The initiative will target middle school students, offering them guidance in the accounting and finance fields throughout their secondary education. Leading the effort will be Herman Redi, who served as the executive director of NEED for 30 years.

“One of the issues that I was brought here to do is to develop and bring on middle school students to look at careers in the accounting and finance fields,” Reid said. “The program is a career exploration model. It meets the requirement that most employers have in the city. The academic focus in school is fine, but students don’t really get the real world components and career exploration.”

The program will begin by making students aware of careers in accounting and finance. Through a number of relationships with entrepreneurs in the region, the initiative hopes to give students the skills necessary to enter the accounting and finance field and then to eventually find employment and be retained in the field.

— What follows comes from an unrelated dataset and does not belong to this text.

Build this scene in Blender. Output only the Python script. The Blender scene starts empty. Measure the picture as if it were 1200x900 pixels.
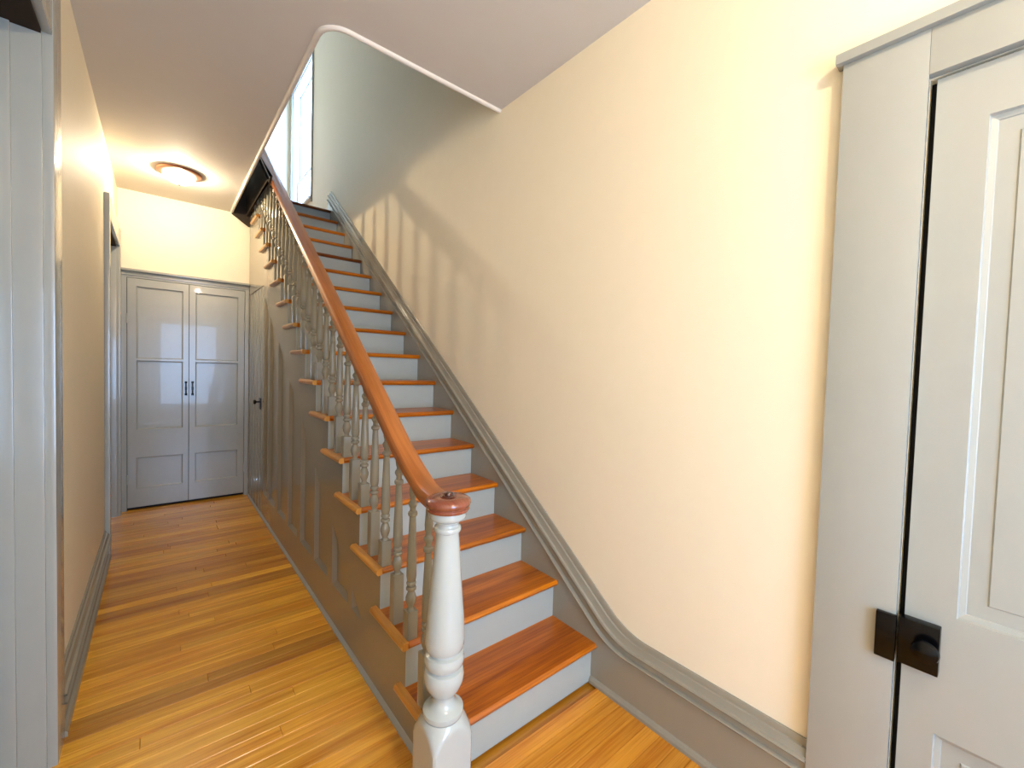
import bpy, bmesh, math, random
from mathutils import Vector, Matrix
random.seed(7)
sc = bpy.context.scene
C = sc.collection

# ------------------------------------------------------------------ camera
cam_d = bpy.data.cameras.new('camera'); cam = bpy.data.objects.new('camera', cam_d); C.objects.link(cam)
sc.camera = cam
cam_d.sensor_fit = 'HORIZONTAL'; cam_d.sensor_width = 36.0; cam_d.lens = 14.899
cam_d.clip_start = 0.02; cam_d.clip_end = 100
yw, pt, rl = math.radians(39.7407), math.radians(-1.933), math.radians(1.7024)
F = Vector((math.sin(yw)*math.cos(pt), math.cos(yw)*math.cos(pt), math.sin(pt)))
R0 = Vector((math.cos(yw), -math.sin(yw), 0)); U0 = R0.cross(F)
R = R0*math.cos(rl) + U0*math.sin(rl); U = -R0*math.sin(rl) + U0*math.cos(rl)
M = Matrix((R, U, -F)).transposed().to_4x4(); M.translation = Vector((0, 0, 1.4297))
cam.matrix_world = M

# ------------------------------------------------------------------ world and light
w = bpy.data.worlds.new('sky'); sc.world = w; w.use_nodes = True
bg = w.node_tree.nodes['Background']; bg.inputs['Color'].default_value = (0.42, 0.63, 1.0, 1); bg.inputs['Strength'].default_value = 12.5
def portal(name, loc, rot, sx, sy):
    l = bpy.data.lights.new(name, 'AREA'); l.shape = 'RECTANGLE'; l.size = sx; l.size_y = sy
    l.cycles.is_portal = True   # only guides sampling of the sky through the opening
    o = bpy.data.objects.new(name, l); C.objects.link(o); o.location = loc; o.rotation_euler = rot
portal('upstairs_window_portal', (1.66, 6.72, 4.6), (0, math.pi/2, 0), 1.9, 1.16)
portal('entry_glass_portal', (0.525, -1.95, 1.325), (math.pi/2, 0, 0), 1.15, 1.95)
LAMP_HALL, LAMP_ENTRY = 27.0, 66.0   # watts, used by ceiling_light()
sc.view_settings.view_transform = 'Standard'; sc.view_settings.look = 'None'
sc.view_settings.exposure = 0.76; sc.view_settings.gamma = 1.0; sc.view_settings.use_curve_mapping = False

# ------------------------------------------------------------------ materials
def lin(c): return tuple(((x/255)/12.92 if x/255 <= 0.04045 else ((x/255+0.055)/1.055)**2.4) for x in c) + (1,)
def base(name, col, rough=0.5, bump=0.0, scale=8.0, var=0.0, metal=0.0, stretch=(1, 1, 1), spec=0.5, coat=0.0):
    m = bpy.data.materials.new(name); m.use_nodes = True; nt = m.node_tree; n = nt.nodes; l = nt.links
    p = n['Principled BSDF']; p.inputs['Roughness'].default_value = rough; p.inputs['Metallic'].default_value = metal
    p.inputs['Base Color'].default_value = lin(col); p.inputs['Specular IOR Level'].default_value = spec
    p.inputs['Coat Weight'].default_value = coat
    tc = n.new('ShaderNodeTexCoord'); mp = n.new('ShaderNodeMapping'); mp.inputs['Scale'].default_value = stretch
    l.new(tc.outputs['Object'], mp.inputs['Vector'])
    if bump or var:
        t = n.new('ShaderNodeTexNoise'); t.inputs['Scale'].default_value = scale; t.inputs['Detail'].default_value = 5
        l.new(mp.outputs[0], t.inputs['Vector'])
    if bump:
        b = n.new('ShaderNodeBump'); b.inputs['Strength'].default_value = bump; b.inputs['Distance'].default_value = 0.01
        l.new(t.outputs['Fac'], b.inputs['Height']); l.new(b.outputs[0], p.inputs['Normal'])
    if var:
        mx = n.new('ShaderNodeMix'); mx.data_type = 'RGBA'
        c = lin(col); mx.inputs['A'].default_value = tuple(x*(1-var) for x in c[:3]) + (1,)
        mx.inputs['B'].default_value = tuple(min(1, x*(1+var)) for x in c[:3]) + (1,)
        l.new(t.outputs['Fac'], mx.inputs['Factor']); l.new(mx.outputs['Result'], p.inputs['Base Color'])
    return m
def wood(name, dark, light, rough=0.3, axis='x', ring=26.0, randomise=True, coat=0.3, fine=1.0, lo=0.36, hi=0.68):
    m = bpy.data.materials.new(name); m.use_nodes = True; nt = m.node_tree; n = nt.nodes; l = nt.links
    p = n['Principled BSDF']; p.inputs['Roughness'].default_value = rough; p.inputs['Coat Weight'].default_value = coat
    p.inputs['Coat Roughness'].default_value = 0.15
    tc = n.new('ShaderNodeTexCoord'); oi = n.new('ShaderNodeObjectInfo')
    mul = n.new('ShaderNodeMath'); mul.operation = 'MULTIPLY'; mul.inputs[1].default_value = 37.0
    l.new(oi.outputs['Random'], mul.inputs[0])
    add = n.new('ShaderNodeVectorMath'); add.operation = 'ADD'
    l.new(tc.outputs['Object'], add.inputs[0]); l.new(mul.outputs[0], add.inputs[1])
    def mapped(s):
        mp = n.new('ShaderNodeMapping'); mp.inputs['Scale'].default_value = s; l.new(add.outputs[0], mp.inputs['Vector']); return mp.outputs[0]
    if axis == 'x': s1, s2, s3 = (1.1, ring, ring), (5, 170, 170), (1.2, 6, 6)
    else: s1, s2, s3 = (ring, 1.1, 1.4), (170, 5, 7), (6, 1.2, 1.2)
    t1 = n.new('ShaderNodeTexNoise'); t1.inputs['Scale'].default_value = 1.0; t1.inputs['Detail'].default_value = 3; t1.inputs['Distortion'].default_value = 0.6
    l.new(mapped(s1), t1.inputs['Vector'])
    t2 = n.new('ShaderNodeTexNoise'); t2.inputs['Scale'].default_value = 1.0; t2.inputs['Detail'].default_value = 2
    l.new(mapped(s2), t2.inputs['Vector'])
    t3 = n.new('ShaderNodeTexNoise'); t3.inputs['Scale'].default_value = 1.0; t3.inputs['Detail'].default_value = 2
    l.new(mapped(s3), t3.inputs['Vector'])
    a = n.new('ShaderNodeMath'); a.operation = 'MULTIPLY_ADD'; a.inputs[1].default_value = 0.30*fine; l.new(t2.outputs['Fac'], a.inputs[0])
    b = n.new('ShaderNodeMath'); b.operation = 'MULTIPLY'; b.inputs[1].default_value = 0.45; l.new(t1.outputs['Fac'], b.inputs[0])
    l.new(b.outputs[0], a.inputs[2])
    c3 = n.new('ShaderNodeMath'); c3.operation = 'MULTIPLY_ADD'; c3.inputs[1].default_value = 0.35; l.new(t3.outputs['Fac'], c3.inputs[0]); l.new(a.outputs[0], c3.inputs[2])
    cr = n.new('ShaderNodeValToRGB'); cr.color_ramp.elements[0].position = lo; cr.color_ramp.elements[1].position = hi
    cr.color_ramp.elements[0].color = lin(dark); cr.color_ramp.elements[1].color = lin(light)
    l.new(c3.outputs[0], cr.inputs[0])
    mx = n.new('ShaderNodeMix'); mx.data_type = 'RGBA'; mx.blend_type = 'MULTIPLY'; mx.inputs['Factor'].default_value = 1.0
    l.new(cr.outputs[0], mx.inputs['A']); l.new(oi.outputs['Color'], mx.inputs['B'])
    l.new(mx.outputs['Result'], p.inputs['Base Color'])
    bp = n.new('ShaderNodeBump'); bp.inputs['Strength'].default_value = 0.12; bp.inputs['Distance'].default_value = 0.004
    l.new(c3.outputs[0], bp.inputs['Height']); l.new(bp.outputs[0], p.inputs['Normal'])
    return m
CREAM = base('cream_plaster', (241, 228, 199), 0.55, 0.05, 14, 0.02)
CEIL = base('ceiling_paint', (214, 208, 198), 0.75, 0.05, 10, 0.02)
BEAD = base('ceiling_bead_paint', (228, 220, 208), 0.5)
GRAY = base('grey_gloss_paint', (160, 161, 152), 0.24, 0.05, 22, 0.03, stretch=(1, 1, 0.5), coat=0.25)
RISER = base('pale_grey_paint', (166, 171, 163), 0.35, 0.06, 14, 0.03)
NEWEL = base('light_grey_gloss_paint', (178, 183, 177), 0.13, 0.03, 20, 0.02, coat=0.5)
BLACK = base('black_iron', (5, 5, 6), 0.22, 0.03, 60, spec=0.22)
DARKGAP = base('dark_gap', (18, 14, 12), 0.9)
COPPER = base('copper_metal', (176, 128, 104), 0.3, metal=0.9)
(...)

“They will also see why accounting and finance is important. There are plenty of jobs in accounting and finance. First of all everything in our economy today is about jobs; it’s about employment,” Reid said. “Once they’ve completed this, they will have had the exposure that most employers are looking for students will be exposed to a much broader career range.”

Starting in the summer of 2012, the first group of middle school students will be brought to Point Park for a college bound initiative. Prior to the summer session, the university will also host three sessions to familiarize students with the program.

“One of the things that’s clear in the inner city, is that 40 percent of African-American males can not do math at the 4th grade level,” Reid said. “So what we’re going to do is bring them to the college and give them experience in real world skills, skills that employers want in people. There will be a mentoring component and that mentor will be someone who works in accounting and finance.”

The gift also includes funding for the establishment of an endowed professorship in accounting and finance. Point Park will be meeting with members of the community to choose a candidate for this position.